→ What you are asked to do: The complete listing should be restated exactly.

→ Dataset content:

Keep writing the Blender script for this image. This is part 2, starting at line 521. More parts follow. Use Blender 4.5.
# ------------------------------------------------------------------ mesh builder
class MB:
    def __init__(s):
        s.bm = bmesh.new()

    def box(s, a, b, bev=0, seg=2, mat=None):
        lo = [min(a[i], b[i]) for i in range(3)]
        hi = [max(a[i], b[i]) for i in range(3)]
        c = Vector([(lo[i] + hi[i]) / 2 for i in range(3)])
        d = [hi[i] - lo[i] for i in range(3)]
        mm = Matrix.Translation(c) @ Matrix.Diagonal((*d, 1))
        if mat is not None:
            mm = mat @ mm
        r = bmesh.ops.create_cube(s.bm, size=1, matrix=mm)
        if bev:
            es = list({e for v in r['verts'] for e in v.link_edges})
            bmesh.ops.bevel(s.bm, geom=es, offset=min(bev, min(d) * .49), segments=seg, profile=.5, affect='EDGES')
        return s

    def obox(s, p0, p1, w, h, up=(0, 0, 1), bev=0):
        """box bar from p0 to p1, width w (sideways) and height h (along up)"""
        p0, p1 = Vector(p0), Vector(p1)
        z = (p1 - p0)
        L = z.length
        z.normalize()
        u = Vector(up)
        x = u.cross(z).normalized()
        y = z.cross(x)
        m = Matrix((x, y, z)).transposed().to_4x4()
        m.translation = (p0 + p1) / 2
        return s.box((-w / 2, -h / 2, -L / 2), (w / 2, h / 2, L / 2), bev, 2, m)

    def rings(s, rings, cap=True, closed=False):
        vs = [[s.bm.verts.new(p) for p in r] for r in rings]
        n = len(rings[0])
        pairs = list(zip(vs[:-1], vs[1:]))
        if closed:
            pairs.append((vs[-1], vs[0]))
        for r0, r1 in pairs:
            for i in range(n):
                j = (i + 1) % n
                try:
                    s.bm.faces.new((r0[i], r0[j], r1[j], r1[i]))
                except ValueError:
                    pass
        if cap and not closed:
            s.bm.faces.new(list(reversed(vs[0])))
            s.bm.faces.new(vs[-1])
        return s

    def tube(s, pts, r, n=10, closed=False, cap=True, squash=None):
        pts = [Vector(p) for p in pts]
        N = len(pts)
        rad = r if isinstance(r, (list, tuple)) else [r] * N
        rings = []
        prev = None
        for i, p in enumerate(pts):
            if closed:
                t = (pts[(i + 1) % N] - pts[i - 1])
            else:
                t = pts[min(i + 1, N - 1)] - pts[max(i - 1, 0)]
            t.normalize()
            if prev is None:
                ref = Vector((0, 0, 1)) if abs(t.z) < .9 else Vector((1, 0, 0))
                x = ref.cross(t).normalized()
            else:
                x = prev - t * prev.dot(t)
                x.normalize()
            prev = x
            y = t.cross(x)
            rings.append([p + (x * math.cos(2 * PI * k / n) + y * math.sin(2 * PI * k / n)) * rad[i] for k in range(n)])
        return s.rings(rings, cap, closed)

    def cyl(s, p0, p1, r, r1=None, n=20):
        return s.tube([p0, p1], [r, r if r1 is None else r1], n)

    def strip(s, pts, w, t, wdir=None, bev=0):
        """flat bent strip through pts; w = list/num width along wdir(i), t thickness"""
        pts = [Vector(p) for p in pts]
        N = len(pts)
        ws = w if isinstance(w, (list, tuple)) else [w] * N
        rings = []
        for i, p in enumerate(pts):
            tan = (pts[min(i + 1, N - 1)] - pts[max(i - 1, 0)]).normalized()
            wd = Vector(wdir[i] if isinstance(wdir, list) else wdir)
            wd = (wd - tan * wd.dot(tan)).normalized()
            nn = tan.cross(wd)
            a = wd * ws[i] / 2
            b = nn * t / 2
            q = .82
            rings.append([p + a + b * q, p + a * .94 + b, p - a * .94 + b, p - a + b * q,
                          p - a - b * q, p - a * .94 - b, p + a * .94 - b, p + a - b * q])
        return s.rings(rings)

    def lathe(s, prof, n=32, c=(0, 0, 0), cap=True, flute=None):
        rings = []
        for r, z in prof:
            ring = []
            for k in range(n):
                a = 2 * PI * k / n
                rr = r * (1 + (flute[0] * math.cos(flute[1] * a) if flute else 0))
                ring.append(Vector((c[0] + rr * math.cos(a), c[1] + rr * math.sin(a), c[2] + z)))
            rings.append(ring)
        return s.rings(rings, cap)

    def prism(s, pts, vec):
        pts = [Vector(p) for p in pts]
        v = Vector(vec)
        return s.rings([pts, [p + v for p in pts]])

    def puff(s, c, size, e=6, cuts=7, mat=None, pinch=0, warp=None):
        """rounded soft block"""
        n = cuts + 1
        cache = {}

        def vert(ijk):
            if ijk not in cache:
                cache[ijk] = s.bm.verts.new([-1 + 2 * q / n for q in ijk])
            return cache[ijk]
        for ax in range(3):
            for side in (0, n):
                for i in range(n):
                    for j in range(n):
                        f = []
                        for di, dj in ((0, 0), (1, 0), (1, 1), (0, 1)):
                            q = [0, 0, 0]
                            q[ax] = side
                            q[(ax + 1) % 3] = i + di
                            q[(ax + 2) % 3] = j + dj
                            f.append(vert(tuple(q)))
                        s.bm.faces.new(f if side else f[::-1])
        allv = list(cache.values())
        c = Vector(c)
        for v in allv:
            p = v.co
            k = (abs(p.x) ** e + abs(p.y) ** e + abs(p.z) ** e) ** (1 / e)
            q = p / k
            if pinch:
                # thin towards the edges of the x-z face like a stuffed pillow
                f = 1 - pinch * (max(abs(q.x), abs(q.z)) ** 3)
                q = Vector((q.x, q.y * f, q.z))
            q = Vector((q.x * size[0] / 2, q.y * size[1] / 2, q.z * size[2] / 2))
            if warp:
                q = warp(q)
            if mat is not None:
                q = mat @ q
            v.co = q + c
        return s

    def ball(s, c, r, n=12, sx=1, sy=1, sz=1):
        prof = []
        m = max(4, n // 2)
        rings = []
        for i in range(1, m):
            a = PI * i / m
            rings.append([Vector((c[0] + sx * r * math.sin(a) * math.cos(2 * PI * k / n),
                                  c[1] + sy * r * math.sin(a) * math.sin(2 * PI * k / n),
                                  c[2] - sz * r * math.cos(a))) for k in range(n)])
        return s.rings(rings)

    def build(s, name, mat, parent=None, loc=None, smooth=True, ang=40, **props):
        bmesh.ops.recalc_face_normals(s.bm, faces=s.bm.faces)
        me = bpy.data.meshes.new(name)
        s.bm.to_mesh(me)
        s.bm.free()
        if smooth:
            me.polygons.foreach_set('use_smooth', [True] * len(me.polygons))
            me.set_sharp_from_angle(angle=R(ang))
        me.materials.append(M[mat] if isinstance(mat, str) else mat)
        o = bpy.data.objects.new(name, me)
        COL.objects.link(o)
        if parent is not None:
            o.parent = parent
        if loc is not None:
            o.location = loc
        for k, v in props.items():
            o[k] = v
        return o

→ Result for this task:
Keep writing the Blender script for this image. This is part 2, starting at line 521. More parts follow. Use Blender 4.5.
# ------------------------------------------------------------------ mesh builder
class MB:
    def __init__(s):
        s.bm = bmesh.new()

    def box(s, a, b, bev=0, seg=2, mat=None):
        lo = [min(a[i], b[i]) for i in range(3)]
        hi = [max(a[i], b[i]) for i in range(3)]
        c = Vector([(lo[i] + hi[i]) / 2 for i in range(3)])
        d = [hi[i] - lo[i] for i in range(3)]
        mm = Matrix.Translation(c) @ Matrix.Diagonal((*d, 1))
        if mat is not None:
            mm = mat @ mm
        r = bmesh.ops.create_cube(s.bm, size=1, matrix=mm)
        if bev:
            es = list({e for v in r['verts'] for e in v.link_edges})
            bmesh.ops.bevel(s.bm, geom=es, offset=min(bev, min(d) * .49), segments=seg, profile=.5, affect='EDGES')
        return s

    def obox(s, p0, p1, w, h, up=(0, 0, 1), bev=0):
        """box bar from p0 to p1, width w (sideways) and height h (along up)"""
        p0, p1 = Vector(p0), Vector(p1)
        z = (p1 - p0)
        L = z.length
        z.normalize()
        u = Vector(up)
        x = u.cross(z).normalized()
        y = z.cross(x)
        m = Matrix((x, y, z)).transposed().to_4x4()
        m.translation = (p0 + p1) / 2
        return s.box((-w / 2, -h / 2, -L / 2), (w / 2, h / 2, L / 2), bev, 2, m)

    def rings(s, rings, cap=True, closed=False):
        vs = [[s.bm.verts.new(p) for p in r] for r in rings]
        n = len(rings[0])
        pairs = list(zip(vs[:-1], vs[1:]))
        if closed:
            pairs.append((vs[-1], vs[0]))
        for r0, r1 in pairs:
            for i in range(n):
                j = (i + 1) % n
                try:
                    s.bm.faces.new((r0[i], r0[j], r1[j], r1[i]))
                except ValueError:
                    pass
        if cap and not closed:
            s.bm.faces.new(list(reversed(vs[0])))
            s.bm.faces.new(vs[-1])
        return s

    def tube(s, pts, r, n=10, closed=False, cap=True, squash=None):
        pts = [Vector(p) for p in pts]
        N = len(pts)
        rad = r if isinstance(r, (list, tuple)) else [r] * N
        rings = []
        prev = None
        for i, p in enumerate(pts):
            if closed:
                t = (pts[(i + 1) % N] - pts[i - 1])
            else:
                t = pts[min(i + 1, N - 1)] - pts[max(i - 1, 0)]
            t.normalize()
            if prev is None:
                ref = Vector((0, 0, 1)) if abs(t.z) < .9 else Vector((1, 0, 0))
                x = ref.cross(t).normalized()
            else:
                x = prev - t * prev.dot(t)
                x.normalize()
            prev = x
            y = t.cross(x)
            rings.append([p + (x * math.cos(2 * PI * k / n) + y * math.sin(2 * PI * k / n)) * rad[i] for k in range(n)])
        return s.rings(rings, cap, closed)

    def cyl(s, p0, p1, r, r1=None, n=20):
        return s.tube([p0, p1], [r, r if r1 is None else r1], n)

    def strip(s, pts, w, t, wdir=None, bev=0):
        """flat bent strip through pts; w = list/num width along wdir(i), t thickness"""
        pts = [Vector(p) for p in pts]
        N = len(pts)
        ws = w if isinstance(w, (list, tuple)) else [w] * N
        rings = []
        for i, p in enumerate(pts):
            tan = (pts[min(i + 1, N - 1)] - pts[max(i - 1, 0)]).normalized()
            wd = Vector(wdir[i] if isinstance(wdir, list) else wdir)
            wd = (wd - tan * wd.dot(tan)).normalized()
            nn = tan.cross(wd)
            a = wd * ws[i] / 2
            b = nn * t / 2
            q = .82
            rings.append([p + a + b * q, p + a * .94 + b, p - a * .94 + b, p - a + b * q,
                          p - a - b * q, p - a * .94 - b, p + a * .94 - b, p + a - b * q])
        return s.rings(rings)

    def lathe(s, prof, n=32, c=(0, 0, 0), cap=True, flute=None):
        rings = []
        for r, z in prof:
            ring = []
            for k in range(n):
                a = 2 * PI * k / n
                rr = r * (1 + (flute[0] * math.cos(flute[1] * a) if flute else 0))
                ring.append(Vector((c[0] + rr * math.cos(a), c[1] + rr * math.sin(a), c[2] + z)))
            rings.append(ring)
        return s.rings(rings, cap)

    def prism(s, pts, vec):
        pts = [Vector(p) for p in pts]
        v = Vector(vec)
        return s.rings([pts, [p + v for p in pts]])

    def puff(s, c, size, e=6, cuts=7, mat=None, pinch=0, warp=None):
        """rounded soft block"""
        n = cuts + 1
        cache = {}

        def vert(ijk):
            if ijk not in cache:
                cache[ijk] = s.bm.verts.new([-1 + 2 * q / n for q in ijk])
            return cache[ijk]
        for ax in range(3):
            for side in (0, n):
                for i in range(n):
                    for j in range(n):
                        f = []
                        for di, dj in ((0, 0), (1, 0), (1, 1), (0, 1)):
                            q = [0, 0, 0]
                            q[ax] = side
                            q[(ax + 1) % 3] = i + di
                            q[(ax + 2) % 3] = j + dj
                            f.append(vert(tuple(q)))
                        s.bm.faces.new(f if side else f[::-1])
        allv = list(cache.values())
        c = Vector(c)
        for v in allv:
            p = v.co
            k = (abs(p.x) ** e + abs(p.y) ** e + abs(p.z) ** e) ** (1 / e)
            q = p / k
            if pinch:
                # thin towards the edges of the x-z face like a stuffed pillow
                f = 1 - pinch * (max(abs(q.x), abs(q.z)) ** 3)
                q = Vector((q.x, q.y * f, q.z))
            q = Vector((q.x * size[0] / 2, q.y * size[1] / 2, q.z * size[2] / 2))
            if warp:
                q = warp(q)
            if mat is not None:
                q = mat @ q
            v.co = q + c
        return s

    def ball(s, c, r, n=12, sx=1, sy=1, sz=1):
        prof = []
        m = max(4, n // 2)
        rings = []
        for i in range(1, m):
            a = PI * i / m
            rings.append([Vector((c[0] + sx * r * math.sin(a) * math.cos(2 * PI * k / n),
                                  c[1] + sy * r * math.sin(a) * math.sin(2 * PI * k / n),
                                  c[2] - sz * r * math.cos(a))) for k in range(n)])
        return s.rings(rings)

    def build(s, name, mat, parent=None, loc=None, smooth=True, ang=40, **props):
        bmesh.ops.recalc_face_normals(s.bm, faces=s.bm.faces)
        me = bpy.data.meshes.new(name)
        s.bm.to_mesh(me)
        s.bm.free()
        if smooth:
            me.polygons.foreach_set('use_smooth', [True] * len(me.polygons))
            me.set_sharp_from_angle(angle=R(ang))
        me.materials.append(M[mat] if isinstance(mat, str) else mat)
        o = bpy.data.objects.new(name, me)
        COL.objects.link(o)
        if parent is not None:
            o.parent = parent
        if loc is not None:
            o.location = loc
        for k, v in props.items():
            o[k] = v
        return o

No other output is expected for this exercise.